Escrevo diretamente de qualquer dia, depois de muitos "qualqueres dias" da fenda espacial em que passamos a viver. Não mais os sapatos, mas as paredes, sempre as mesmas paredes me acompanham em todos os lugares.
Para que seja possível conviver com a aglomeração de tantas de mim, uma vez ou todas acontecem reuniões de condomínio mentais. Algumas funcionam da forma mais clássica: a gente já se programa para ouvir os mesmos de sempre, reclamando o mesmo de sempre, vários nadas acontecem. Outras eu deixo de ir, fico sabendo sobre o que foi tratado por alto, quando acordo. As reclamações nas últimas reuniões foram sobre o barulho do pessoal que trabalha no setor dos sonhos, volta e meia deixam algo cair ou se empolgam com produções exageradas. Outro clássico em reuniões de condomínio, mas a mais nova, que surgiu de uma voz tímida no fundo da sala: sobre o espaço.
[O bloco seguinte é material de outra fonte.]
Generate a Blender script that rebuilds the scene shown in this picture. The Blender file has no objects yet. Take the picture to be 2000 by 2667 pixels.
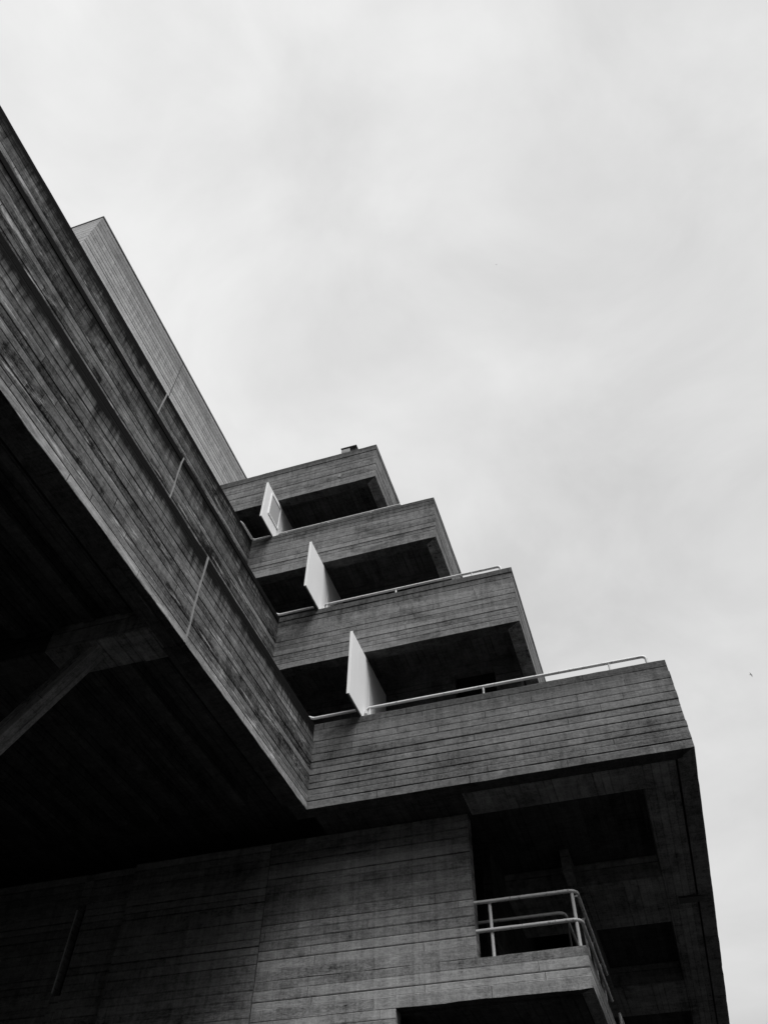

Um condomínio já de "tantas gentes", alguns personagens que inventei demais, outros menos, são quase como os originais, só que de mentira. Vivem por tanto tempo e tão dentro de mim que volta e meia dividem espaço com as Eus, tirando os que deixo no porão. Existem os que viveram apenas em páginas até viver dentro de mim, outros em pixels, ondas sonoras, cheiros e cores. Agora a pauta é sempre a mesma: Eles querem espaço, espaço para deixar vazio e espaço para deixar gente entrar.
Condomínio é uma ilustração interessante sobre o controle, estrutura, caixinhas, o que pode e o que não pode entrar e a maior das ilusões: a existência de um espaço dentro e um espaço fora. Um cara qualquer diz que quando estabelecemos fronteiras quer dizer que existe a possibilidade de tal local ser atravessado.
Digo isso em um momento em que de dentro acessamos o fora mais que nunca: passamos a perceber o outro como O Outro, o outro como ameaça, ou o outro como quem quer conter. Conter os impulsos alheios, conter nossos impulsos, conter de contenção ou conter de conteúdo? O que precisamos (e será que precisamos) conter em nosso mundo interno para que possamos acessar o mundo externo?
Enquanto me faltam respostas eu faço visitas aos personagens em seus contextos originais: acesso os pixels, abro e rabisco páginas, toco interfones fantásticos e celulares reais. As narrativas de si, narrativas do mundo e narrativas sobre narrativas são minhas calçadas. Até começar uma nova reunião de condomínio.